Puis entrer dans une chambre et observer cette enfant sage, trop sage.
Cette enfant qui n’aura pour seule famille qu’une mère ménopausée bien trop préoccupée par sa carrière pour daigner lui accorder le moindre regard, la moindre attention. Pas même prendre soin de la toucher, à quoi bon.
J’avoue… Dans ces moments-là, il m’arrive de rapter le nouveau-né pour quelques instants. Je m’en vais nous réfugier dans la salle de soin, et nous installe confortablement sur une chaise bleue du bureau. On fait le plein l’un de l’autre. Deux parfaites étrangères muées par le besoin de sentir battre un cœur en résonnance du sien.
Je pourrais vous mentir, peut-être aussi mentir à moi-même. Vous exprimer combien je comprends que le désir d’enfant puisse être si puissant que la folie vous emmène sur les pentes d’une greffe utérine ou d’insémination hors des frontières de la déontologie et de son corps.
Nous pourrions en parler pendant des heures, et peut-être que nous arriverions à la conclusion qu’il n’existe aucune famille parfaite. Et que c’est parfait ainsi.
Je pourrais même vous dire qu’il est utopique de croire que nous choisissons de faire un enfant, mais que c’est plutôt l’âme de l’enfant qui choisit sa famille dans cette incarnation, car il en va ainsi pour grandir.
Je pourrais vous le dire depuis le cœur, mais alors je nierais ce que cela inspire à mon esprit.
Je suis chanceuse d’etre soignante, car je suis au premier rang pour observer une société qui évolue à une vitesse étourdissante.
Elle évolue dans bien des directions et écorche parfois les règles limitantes de mon esprit .

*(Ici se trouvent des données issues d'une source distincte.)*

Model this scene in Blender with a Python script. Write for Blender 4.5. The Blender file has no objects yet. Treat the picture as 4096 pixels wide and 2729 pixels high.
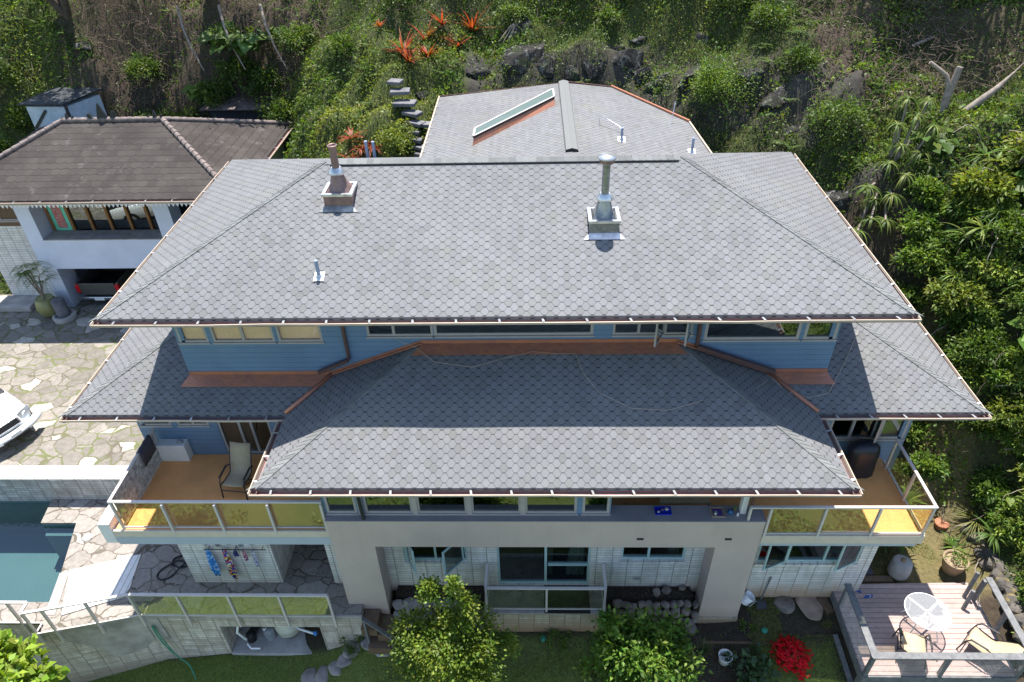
import bpy, bmesh, math, random
import numpy as np
from mathutils import Vector, Matrix
R_ = math.radians
random.seed(7); rng = np.random.default_rng(11)
scene = bpy.context.scene
COL = scene.collection
# ---------------- camera, sky, sun, exposure ----------------
cam_d = bpy.data.cameras.new('camera'); cam = bpy.data.objects.new('camera', cam_d); COL.objects.link(cam)
r = Vector((0.9995598, 0.0195036, -0.0223574)); u = -Vector((-0.0060411, -0.6039775, -0.7969785)); b = -Vector((-0.0290476, 0.7967627, -0.6035938))
m = Matrix((r, u, b)).transposed().to_4x4(); m.translation = (0, 0, 16.7); cam.matrix_world = m
cam_d.sensor_width = 36; cam_d.sensor_fit = 'HORIZONTAL'; cam_d.lens = 2818.6/4096*36
cam_d.clip_start = 0.2; cam_d.clip_end = 2000
scene.camera = cam
world = bpy.data.worlds.new('World'); scene.world = world; world.use_nodes = True
wn = world.node_tree; bg = wn.nodes['Background']
sky = wn.nodes.new('ShaderNodeTexSky'); sky.sky_type = 'NISHITA'; sky.sun_disc = False
sky.sun_elevation = R_(72.9); sky.sun_rotation = 0.0; sky.air_density = 1.0; sky.dust_density = 0.6; sky.ozone_density = 1.2
wn.links.new(sky.outputs[0], bg.inputs[0]); bg.inputs[1].default_value = 0.125
sun_d = bpy.data.lights.new('sun', 'SUN'); sun = bpy.data.objects.new('sun', sun_d); COL.objects.link(sun)
sun_d.energy = 4.4; sun_d.angle = R_(0.53); sun_d.color = (1, 0.965, 0.91)
sun.rotation_euler = Vector((0.004, 0.308, 1.0)).normalized().to_track_quat('Z', 'Y').to_euler()
sun.location = (0, 20, 60)
scene.view_settings.view_transform = 'Standard'; scene.view_settings.look = 'None'
scene.view_settings.exposure = 1.22; scene.view_settings.gamma = 1; scene.view_settings.use_curve_mapping = False
try:
    scene.cycles.max_bounces = 6; scene.cycles.transparent_max_bounces = 10; scene.cycles.diffuse_bounces = 3
    scene.cycles.glossy_bounces = 3; scene.cycles.transmission_bounces = 4; scene.cycles.caustics_reflective = False; scene.cycles.caustics_refractive = False
except Exception: pass

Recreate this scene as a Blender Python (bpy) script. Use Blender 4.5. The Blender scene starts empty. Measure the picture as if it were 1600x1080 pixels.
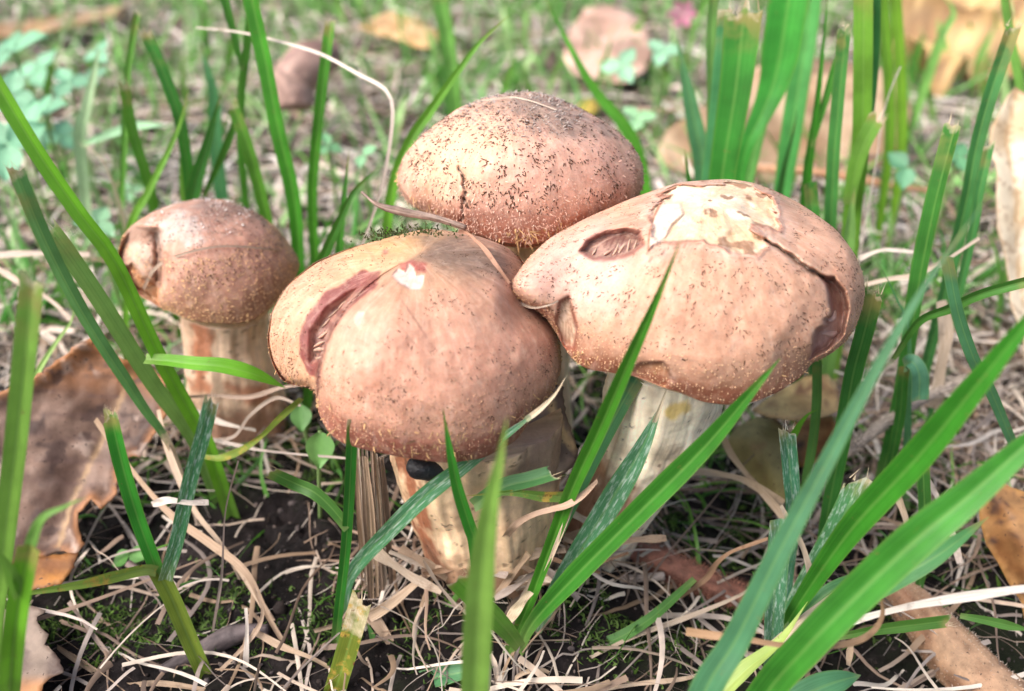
import bpy, math, random
import numpy as np
from mathutils import Vector
from mathutils.geometry import delaunay_2d_cdt

# ------------------------------------------------------------------ scene, camera, light
# 1 unit = 1 cm (a patch of autumn lawn about half a metre deep)
SC = bpy.context.scene
SC.unit_settings.system = 'METRIC'
SC.unit_settings.scale_length = 0.01
COL = SC.collection
CAM_H, PITCH = 16.0, math.radians(33.0)
LENS = 35.0
FPX = 1600 * LENS / 36.0
cd = bpy.data.cameras.new('camera')
cam = bpy.data.objects.new('camera', cd)
COL.objects.link(cam)
cam.location = (0, 0, CAM_H)
cam.rotation_euler = (math.pi / 2 - PITCH, 0, 0)
cd.lens = LENS
cd.sensor_width = 36.0
cd.clip_start = 0.2
cd.clip_end = 20000
cd.dof.use_dof = True
cd.dof.focus_distance = 18.3
cd.dof.aperture_fstop = 0.125
SC.camera = cam

SUN_EL, SUN_AZ = math.radians(50), math.radians(-118)   # azimuth: 0 = straight ahead of the camera, negative = left
wd = bpy.data.worlds.new('World')
SC.world = wd
wd.use_nodes = True
nt = wd.node_tree
nt.nodes.clear()
sky = nt.nodes.new('ShaderNodeTexSky')
sky.sky_type = 'NISHITA'
sky.sun_disc = False
sky.sun_elevation = SUN_EL
sky.sun_rotation = SUN_AZ
sky.air_density = 0.8
sky.dust_density = 6.0
sky.ozone_density = 0.4
bg = nt.nodes.new('ShaderNodeBackground')
bg.inputs[1].default_value = 0.125
wo = nt.nodes.new('ShaderNodeOutputWorld')
nt.links.new(sky.outputs[0], bg.inputs[0])
nt.links.new(bg.outputs[0], wo.inputs[0])
sl = bpy.data.lights.new('sun', 'SUN')
sl.energy = 1.7
sl.angle = math.radians(46)
sl.color = (1.0, 0.99, 0.985)
sun = bpy.data.objects.new('sun', sl)
COL.objects.link(sun)
sdir = Vector((math.sin(SUN_AZ) * math.cos(SUN_EL), math.cos(SUN_AZ) * math.cos(SUN_EL), math.sin(SUN_EL)))
sun.rotation_euler = (-sdir).to_track_quat('-Z', 'Y').to_euler()
sun.location = sdir * 200
SC.view_settings.view_transform = 'Standard'
SC.view_settings.look = 'None'
SC.view_settings.gamma = 1.0
SC.view_settings.exposure = 1.05
SC.cycles.max_bounces = 8
SC.cycles.use_denoising = True

# ------------------------------------------------------------------ helpers
rnd = random.Random(11)
R = np.random.RandomState(5)
CAMP = np.array([0, 0, CAM_H])
FWD = np.array([0, math.cos(PITCH), -math.sin(PITCH)])
UPV = np.array([0, math.sin(PITCH), math.cos(PITCH)])
RGT = np.array([1.0, 0, 0])

def rays(px, py):
    px = np.asarray(px, float); py = np.asarray(py, float)
    return FWD + RGT * ((px - 800) / FPX)[..., None] + UPV * ((540 - py) / FPX)[..., None]

def at(px, py, Y):
    """point seen at a photo pixel, at distance Y ahead of the camera; 'g' = on the ground"""
    d = rays(px, py)
    if Y == 'g':
        return CAMP + d * ((-0.05 - CAM_H) / d[2])
    if Y == 'l':                                        # resting on top of the thatch
        return CAMP + d * ((1.1 - CAM_H) / d[2])
    return CAMP + d * (Y / d[1])

def proj(P):
    q = P - CAMP
    z = q @ FWD
    return 800 + FPX * (q @ RGT) / z, 540 - FPX * (q @ UPV) / z, z

_T = np.random.RandomState(3).rand(65536)
def vnoise(P):
    P = np.asarray(P, float)
    i = np.floor(P).astype(np.int64); f = P - i
    f = f * f * (3 - 2 * f)
    out = 0
    for a in (0, 1):
        wx = f[..., 0] if a else 1 - f[..., 0]
        for b in (0, 1):
            wy = f[..., 1] if b else 1 - f[..., 1]
            for c in (0, 1):
                wz = f[..., 2] if c else 1 - f[..., 2]
                h = ((i[..., 0] + a) * 73856093 ^ (i[..., 1] + b) * 19349663 ^ (i[..., 2] + c) * 83492791)
                h = (h ^ (h >> 13)) & 65535
                out = out + wx * wy * wz * _T[h]
    return out

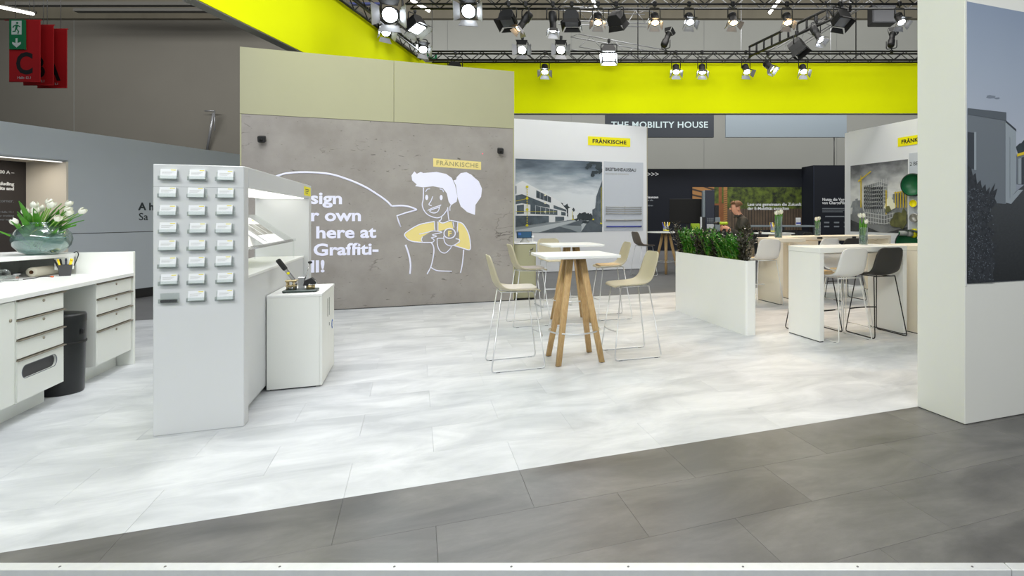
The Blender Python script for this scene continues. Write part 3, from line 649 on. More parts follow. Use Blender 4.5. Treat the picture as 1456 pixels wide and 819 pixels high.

Alors les jours ou se heurtent en moi cette conscience d’un monde qui change, d’une société où il est nécessaire de faire preuve d’une souplesse d’esprit que je ne possède pas toujours mais que je ne désespère pas d’acquérir, j’observe cette vie, j’observe ceux qui gardent la capacité de sourir, ceux qui considère l’autre comme leur égal.
C’est à cet instant que je vois un monde depuis lequel raisonne la voix d’une conscience emplie de sagesse et de rectitude. Et depuis laquelle émerge des expériences de vie qui me font certes chanceler mais surtout changer.